Tuesday, February 10, 2009

Bottleshock. It's not "Sideways" but then again, it's not supposed to be.

Sideways was a great movie but it did something to my life that I will never be able to forgive. Wine enthusiasts will read this, grin, and nod their heads. Pre-Sideways, I found a great Pinot Noir and Chardonnay producer in Santa Barbara. Now, this winery was not small by any means but it wasn't a household name either. Back then, I could walk into Safeway and purchase a bottle of Sanford Pinot for just over $15. Wine enthusiasts, you may now grin and nod your heads. Fortunately for Sanford and unfortunately for its long time customers, Sanford was featured in Sideways. Anyone want to speak up and comment the price of a bottle of Sanford Pinot today?

Whoa, usually I digress in the middle of my posts but this time I did it in the lead. Sorry bout that one. Anyway, on to Bottleshock. While wine has been mass produced in California for well over a century, it wasn't until just over 30 years ago that Napa and Sonoma wines truly gained world wide notoriety. Though a love story was added to the story, Bottleshock is based on actual people and actual events that took place in 1976. Centered on Bo and Jim Barrett, the owners of Chateau Montelena, Bottleshock tells the story of how a California chardonnay took first prize in a blind tasting that has now come to be known as the, "Judgment of Paris." Until the 76 tasting, France was undisputedly known as the greatest wine growing region in the world. France's soil (terroir), growing conditions, and expertise were unrivaled until Steven Spurrier decided to feature California wines in a blind tasting that he had organized. But he did not do this out of his desire to see California wines win at his tasting. He came to California in efforts to prove to himself that France was the only region in the world capable of growing gold medal wines. He would soon discover that he was wrong and that he had been missing out on a host of world class wines from.

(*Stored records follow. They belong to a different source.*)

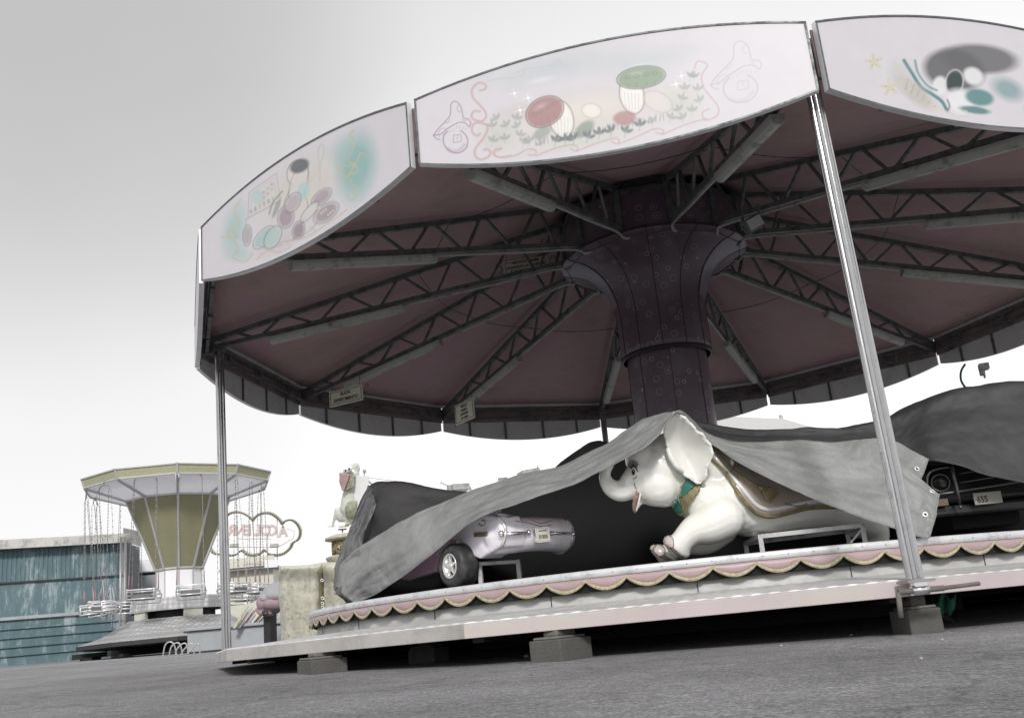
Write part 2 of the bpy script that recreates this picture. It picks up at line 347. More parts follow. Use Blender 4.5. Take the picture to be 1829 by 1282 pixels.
class MB:
    def __init__(s): s.v = []; s.f = []; s.m = []; s.sm = []; s.cols = None
    def add(s, V, F, mi=0, smooth=False):
        k = len(s.v); s.v.extend([tuple(map(float, p)) for p in V])
        for f in F: s.f.append(tuple(i+k for i in f)); s.m.append(mi); s.sm.append(smooth)
        return s
    def box(s, c, size, ax=None, mi=0):
        X, Y, Z = (np.eye(3) if ax is None else np.array(ax, float)); c = np.array(c, float); hx, hy, hz = np.array(size)/2
        V = [c + i*hx*X + j*hy*Y + k*hz*Z for i in (-1, 1) for j in (-1, 1) for k in (-1, 1)]
        return s.add(V, [(0, 1, 3, 2), (4, 6, 7, 5), (0, 4, 5, 1), (2, 3, 7, 6), (0, 2, 6, 4), (1, 5, 7, 3)], mi)
    def bar(s, a, b, w, h, up=(0, 0, 1), mi=0):
        a = np.array(a, float); b = np.array(b, float); d = nrm(b-a); x = np.cross(d, up)
        if np.linalg.norm(x) < 1e-5: x = np.cross(d, (1, 0, 0))
        x = nrm(x); y = nrm(np.cross(x, d))
        return s.box((a+b)/2, (np.linalg.norm(b-a), w, h), (d, x, y), mi)
    def tube(s, pts, r, n=8, mi=0, closed=False, caps=True, smooth=True, flat=1.0):
        P = [np.array(p, float) for p in pts]; K = len(P)
        R = [r]*K if np.isscalar(r) else list(r)
        V = []; prev = None
        for i in range(K):
            if closed: t = nrm(P[(i+1) % K]-P[i-1])
            else: t = nrm(P[min(i+1, K-1)]-P[max(i-1, 0)])
            if prev is None:
                a = np.array((0, 0, 1.)) if abs(t[2]) < .9 else np.array((1., 0, 0)); u = nrm(np.cross(a, t))
            else: u = nrm(prev - t*(prev@t))
            prev = u; w = np.cross(t, u)
            for j in range(n):
                a = 2*PI*j/n; V.append(P[i] + R[i]*(math.cos(a)*u + flat*math.sin(a)*w))
        F = []
        for i in range(K if closed else K-1):
            i2 = (i+1) % K
            for j in range(n):
                j2 = (j+1) % n; F.append((i*n+j, i*n+j2, i2*n+j2, i2*n+j))
        s.add(V, F, mi, smooth)
        if caps and not closed:
            k = len(s.v)-len(V); s.f.append(tuple(k+j for j in range(n-1, -1, -1))); s.m.append(mi); s.sm.append(False)
            s.f.append(tuple(k+(K-1)*n+j for j in range(n))); s.m.append(mi); s.sm.append(False)
        return s
    def lathe(s, prof, n=48, c=(0, 0, 0), ph=0, mi=0, smooth=True, closed_prof=False, a0=0, a1=2*PI, ax=None):
        c = np.array(c, float); X, Y, Z = (np.eye(3) if ax is None else np.array(ax, float))
        full = abs(a1-a0-2*PI) < 1e-6; m = n if full else n+1; V = []
        for i in range(m):
            a = ph + a0 + (a1-a0)*i/n; e = math.cos(a)*X + math.sin(a)*Y
            for (r, z) in prof: V.append(c + r*e + z*Z)
        k = len(prof); F = []
        for i in range(n):
            i2 = (i+1) % m
            for j in range(k if closed_prof else k-1):
                j2 = (j+1) % k; F.append((i*k+j, i2*k+j, i2*k+j2, i*k+j2))
        return s.add(V, F, mi, smooth)
    def sheet(s, G, mi=0, smooth=True, closed_u=False):
        nu = len(G); nv = len(G[0]); V = [p for row in G for p in row]; F = []
        for i in range(nu if closed_u else nu-1):
            i2 = (i+1) % nu
            for j in range(nv-1): F.append((i*nv+j, i2*nv+j, i2*nv+j+1, i*nv+j+1))
        return s.add(V, F, mi, smooth)
    def prism(s, pts, off, mi=0, smooth=False):
        n = len(pts); off = np.array(off, float); V = [np.array(p, float) for p in pts]; V += [p+off for p in V]
        return s.add(V, [tuple(range(n-1, -1, -1)), tuple(range(n, 2*n))]+[(i, (i+1) % n, n+(i+1) % n, n+i) for i in range(n)], mi, smooth)
    def ball(s, c, r, seg=16, ax=None, mi=0):
        r = (r, r, r) if np.isscalar(r) else r; X, Y, Z = (np.eye(3) if ax is None else np.array(ax, float)); c = np.array(c, float)
        V = []; h = seg//2
        for i in range(h+1):
            t = PI*i/h
            for j in range(seg):
                a = 2*PI*j/seg; V.append(c + X*r[0]*math.sin(t)*math.cos(a) + Y*r[1]*math.sin(t)*math.sin(a) + Z*r[2]*math.cos(t))
        F = [(i*seg+j, (i+1)*seg+j, (i+1)*seg+(j+1) % seg, i*seg+(j+1) % seg) for i in range(h) for j in range(seg)]
        return s.add(V, F, mi, True)
    def text(s, txt, size, o, X, Y, depth=.002, mi=0, sx=1.0, bold=0.0, align='CENTER'):
        cu = bpy.data.curves.new('t', 'FONT'); cu.body = txt; cu.size = size; cu.align_x = align; cu.align_y = 'CENTER'; cu.offset = bold; cu.resolution_u = 3
        ob = bpy.data.objects.new('t', cu); COL.objects.link(ob)
        dg = bpy.context.evaluated_depsgraph_get(); me = bpy.data.meshes.new_from_object(ob.evaluated_get(dg))
        X = nrm(X); Y = nrm(Y); Z = np.cross(X, Y); o = np.array(o, float)
        V = [o + X*v.co.x*sx + Y*v.co.y for v in me.vertices]; F = [tuple(p.vertices) for p in me.polygons]
        s.add([p+Z*depth for p in V], F, mi)
        bpy.data.objects.remove(ob); bpy.data.curves.remove(cu); bpy.data.meshes.remove(me)
        return s
    def build(s, name, mats, parent=None, bevel=0, solid=0, recalc=True, sub=0):
        me = bpy.data.meshes.new(name); w = base_of(parent)
        me.from_pydata([tuple(np.array(p)-w) for p in s.v], [], s.f)
        for q in (mats if isinstance(mats, (list, tuple)) else [mats]): me.materials.append(MT[q] if isinstance(q, str) else q)
        me.polygons.foreach_set('material_index', s.m); me.polygons.foreach_set('use_smooth', s.sm)
        if s.cols is not None:
            a = me.attributes.new('paint', 'FLOAT_COLOR', 'POINT'); a.data.foreach_set('color', s.cols.astype(np.float32).ravel())
        if recalc:
            bm = bmesh.new(); bm.from_mesh(me); bmesh.ops.recalc_face_normals(bm, faces=bm.faces); bm.to_mesh(me); bm.free()
        me.update()
        o = bpy.data.objects.new(name, me); COL.objects.link(o)
        if parent is not None: o.parent = parent
        if solid:
            md = o.modifiers.new('solid', 'SOLIDIFY'); md.thickness = solid; md.offset = 0
        if bevel:
            md = o.modifiers.new('bevel', 'BEVEL'); md.width = bevel; md.segments = 2; md.limit_method = 'ANGLE'; md.angle_limit = .6
        if sub:
            md = o.modifiers.new('sub', 'SUBSURF'); md.levels = sub; md.render_levels = sub
        return o

def whole(mb, name, mats, label, cat, loc=(0, 0, 0), group=None, kind=None, **k):
    """a top-level thing that is one mesh"""
    mb.v = [tuple(np.array(p)-np.array(loc)) for p in mb.v]
    o = mb.build(name, mats, None, **k); o.location = Vector(loc); o['_w'] = list(map(float, loc))
    return tag(o, label, cat, group, kind)

def cr(pts, n=8, closed=False):
    """catmull-rom through points"""
    P = np.array(pts, float); K = len(P); out = []
    rng = range(K if closed else K-1)
    for i in rng:
        if closed: p0, p1, p2, p3 = P[i-1], P[i], P[(i+1) % K], P[(i+2) % K]
        else:
            p1, p2 = P[i], P[i+1]; p0 = P[i-1] if i > 0 else 2*p1-p2; p3 = P[i+2] if i+2 < K else 2*p2-p1
        for j in range(n):
            t = j/n; out.append(.5*((2*p1)+(-p0+p2)*t+(2*p0-5*p1+4*p2-p3)*t*t+(-p0+3*p1-3*p2+p3)*t**3))
    if not closed: out.append(P[-1])
    return np.array(out)

def blobs(prims, voxel, smooth=6, its=.5):
    """one continuous surface from overlapping solids: union by voxel remesh, then smoothed; returns vertices, faces"""
    m = MB()
    for p in prims:
        if p[0] == 'p': m.prism(p[1], p[2])
        elif p[0] == 'b': m.ball(p[1], p[2], 20, p[3] if len(p) > 3 else None)
        else:
            pts = [np.array(q, float) for q in p[1]]; R = p[2]
            pp = np.concatenate([np.array(pts), np.array(R)[:, None]], 1); cc = cr(pp, 6)
            m.tube(cc[:, :3], list(cc[:, 3]), 18)
            m.ball(cc[0, :3], cc[0, 3], 16); m.ball(cc[-1, :3], cc[-1, 3], 16)
    o = m.build('tmp', [], None)
    r = o.modifiers.new('r', 'REMESH'); r.mode = 'VOXEL'; r.voxel_size = voxel
    sm = o.modifiers.new('s', 'SMOOTH'); sm.factor = its; sm.iterations = smooth
    dg = bpy.context.evaluated_depsgraph_get(); me = bpy.data.meshes.new_from_object(o.evaluated_get(dg))
    V = [tuple(v.co) for v in me.vertices]; F = [tuple(p.vertices) for p in me.polygons]
    bpy.data.objects.remove(o); bpy.data.meshes.remove(me)
    out = MB(); out.add(V, F, 0, True)
    return out

def bvh_of(mb): return BVHTree.FromPolygons([Vector(v) for v in mb.v], mb.f)

def hit(bvh, px, py, off=.004, maxd=60, fallback=None):
    v = Vector(nrm(CD + CR*(px-PW/2)/FPX - CU*(py-PH/2)/FPX)); loc, n, i, d = bvh.ray_cast(Vector(CAMP), v, maxd)
    if loc is None: return fallback
    if n.dot(v) > 0: n = -n
    return np.array(loc + n*off)

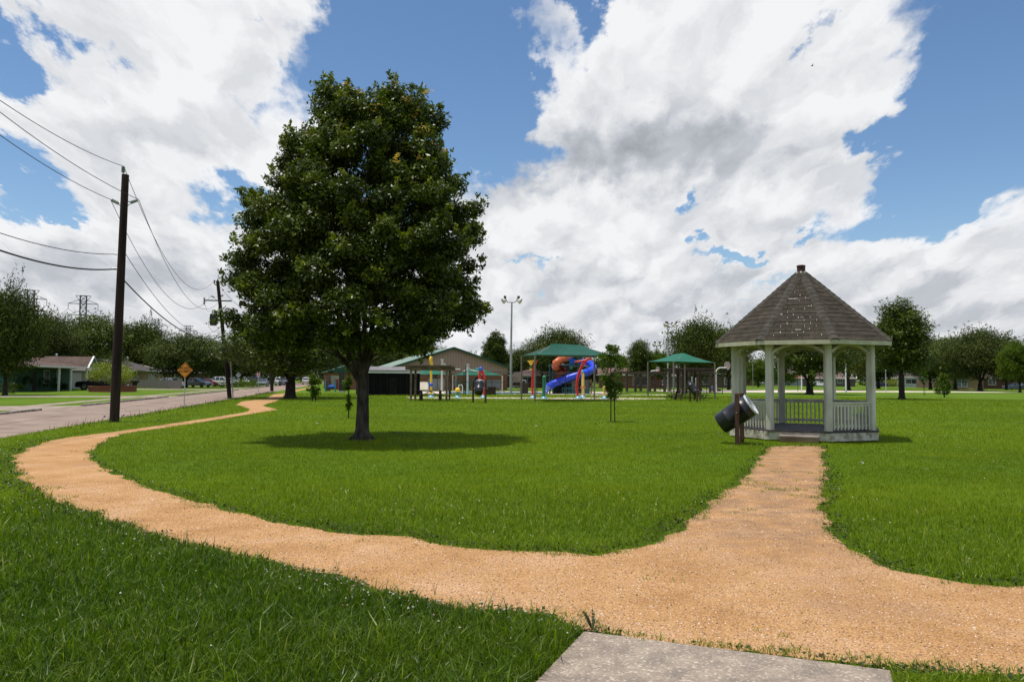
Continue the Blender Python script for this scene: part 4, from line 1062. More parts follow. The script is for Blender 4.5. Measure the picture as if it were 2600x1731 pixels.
# clover and low broad leaves along the path edges
P, d, r = sample(230000, 3.1, 24, 1.8, seed=4)
ok = allowed(P); P, d = P[ok], d[ok]; e = seg_dist(P, PATH)
wd = .10 + .16*np.clip(snoise(P, 1.1)+.5, 0, 2); lush = in_poly(P, np.array([[-30,-5],[-30,40]] + [list(G(*p)[:2]) for p in left_near] + [[-2,-5]]))
wd = np.where(lush, wd*2.1, wd); keep = (e < wd*r.uniform(.2,1.3,len(P))) & (r.uniform(size=len(P)) < .9)
P, d = P[keep], d[keep]
z = r.uniform(.005,.05,len(P)); P3 = np.concatenate([P, z[:,None]],1)
V = leaves(P3, .020 + .0012*d, r, up=1.6, narrow=.85)
tag(fast_mesh('clover_leaves', V, 4, M_CLOVER, tint=r.uniform(0,1,len(P))**1.2), 'dark low clover and weeds fringing the gravel path', 'ground cover', kind='stuff')
# white clover heads
P, d, r = sample(26000, 3.3, 24, 1.4, seed=6)
ok = allowed(P); P, d = P[ok], d[ok]; e = seg_dist(P, PATH)
lush = in_poly(P, np.array([[-30,-5],[-30,40]] + [list(G(*p)[:2]) for p in left_near] + [list(G(*c3((330,915)))[:2]), list(G(*c3((100,1200)))[:2])] + [[-2,-5]]))
pr = np.where(lush, .30*np.exp(-(e/.5)**2)*(.4+np.clip(snoise(P,1.5)+.4,0,1.4)) + .022*(snoise(P,.8) > .1), .012*np.exp(-(e/1.0)**2) + .004)
keep = r.uniform(size=len(P)) < pr*1.5; P, d = P[keep], d[keep]; print('clover heads', len(P))
Vs = []; n = len(P)
hh = r.uniform(.045,.10,n); rad = r.uniform(.005,.0095,n)*(1+d*.02)
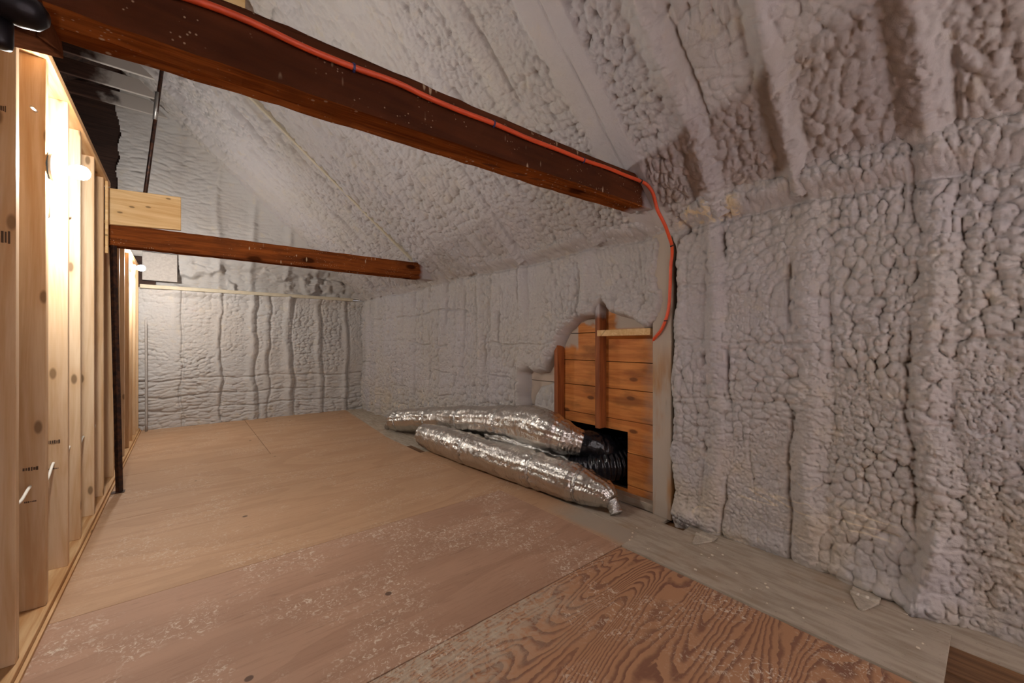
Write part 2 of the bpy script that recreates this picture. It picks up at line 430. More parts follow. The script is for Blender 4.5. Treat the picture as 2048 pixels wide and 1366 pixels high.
def grid_mesh(name, P, mat, parent=None, keep=None):
    """P: (nu, nv, 3) array of points -> a smooth grid mesh; keep: bool per vertex (a quad stays when any of its corners is kept)"""
    nu, nv = P.shape[:2]
    idx = np.arange(nu * nv).reshape(nu, nv)
    q = np.stack([idx[:-1, :-1], idx[1:, :-1], idx[1:, 1:], idx[:-1, 1:]], -1).reshape(-1, 4)
    V = P.reshape(-1, 3)
    if keep is not None:
        k = keep.reshape(-1); q = q[k[q].any(1)]
        used = np.zeros(len(V), bool); used[q.reshape(-1)] = True
        remap = np.cumsum(used) - 1; V = V[used]; q = remap[q]
    me = bpy.data.meshes.new(name)
    me.vertices.add(len(V)); me.vertices.foreach_set('co', V.astype(np.float32).ravel())
    me.loops.add(q.size); me.loops.foreach_set('vertex_index', q.astype(np.int32).ravel())
    me.polygons.add(len(q)); me.polygons.foreach_set('loop_start', np.arange(0, q.size, 4, dtype=np.int32))
    me.update(calc_edges=True); me.polygons.foreach_set('use_smooth', np.ones(len(q), bool)); me.validate()
    return link(name, me, mat, parent)
def struct(o): o['kind'] = 'structure'; return o
def thing(o, label, cat, group=None):
    o['label'] = label; o['category'] = cat
    if group: o['group'] = group
    return o
def empty(name, loc=(0, 0, 0)):
    o = bpy.data.objects.new(name, None); COL.objects.link(o); o.location = loc; o.empty_display_size = .05; return o
def put(o, root):
    """parent a mesh built in world coordinates under an empty that stands at its own place"""
    o.parent = root; o.matrix_parent_inverse = Matrix.Translation(root.location).inverted(); return o
def graded(a, b, f):
    out = [a]
    while out[-1] < b: out.append(out[-1] + f(out[-1]))
    return np.array(out)

# ================================================================== THE SETTING
# ---- right wall: sprayed foam, with the opening over the old sheathing
OPEN = [(2.85, -.2), (2.862, .89), (2.80, .925), (2.72, .90), (2.60, .915), (2.50, 1.05), (2.43, 1.16), (2.33, 1.29), (2.24, 1.35), (2.13, 1.378), (2.02, 1.385),
        (1.98, 1.46), (1.94, 1.49), (1.88, 1.41), (1.80, 1.385), (1.685, 1.343), (1.62, 1.30), (1.583, 1.275), (1.53, 1.285), (1.48, 1.32), (1.445, 1.383),
        (1.425, 1.465), (1.43, 1.53), (1.46, 1.58), (1.463, 1.672), (1.45, 1.80), (1.452, 1.875), (1.38, 1.87), (1.368, 1.80), (1.366, 1.458), (1.380, 1.131),
        (1.396, .93), (1.378, .70), (1.402, .467), (1.376, .30), (1.370, .2), (1.388, .06), (1.376, -.2)]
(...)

The opening shot of Bottleshock made me grin. The movie opens on a wide angle helicopter shot of the Napa Valley. We sail over its lush rolling hills flying through a countless number of micro-climates that have now become known as some of the world's best Appellations (Stag's Leap, Rutherford, Oakville, etc). Watching Bottleshock made me further appreciate being a Northern California native. Something that we Bay Area natives seldom think about is how lucky we are to live here. Northern California is one of the best places to live in the world. We are no more than a car ride from any climate that we desire. If we want to ski or hit the craps tables, we simply drive three hours east. If we want to surf or bask in warm sunlight on some of the best beaches in North America, we drive five hours south. If we want to drink some of the world's finest wines, we drive forty minutes north east to Napa or Sonoma.

Bottleshock is a movie that wine enthusiasts will be able to watch over and over. So if you find yourself wanting to stay in and watch a movie for the night, rent Bottleshock, open a nice bottle of wine, and curl up on the couch. It'll make you appreciate the world famous valley that's practically in your backyard and it'll make every sip of your wine that much better.



Blogger JBW said...

I'll check it out on your recommendation amigo, but I'm still not drinking fucking Merlot (grinning and nodding).

7:03 PM  
Blogger eric said...

JBW good to hear from you! Hope everything is well!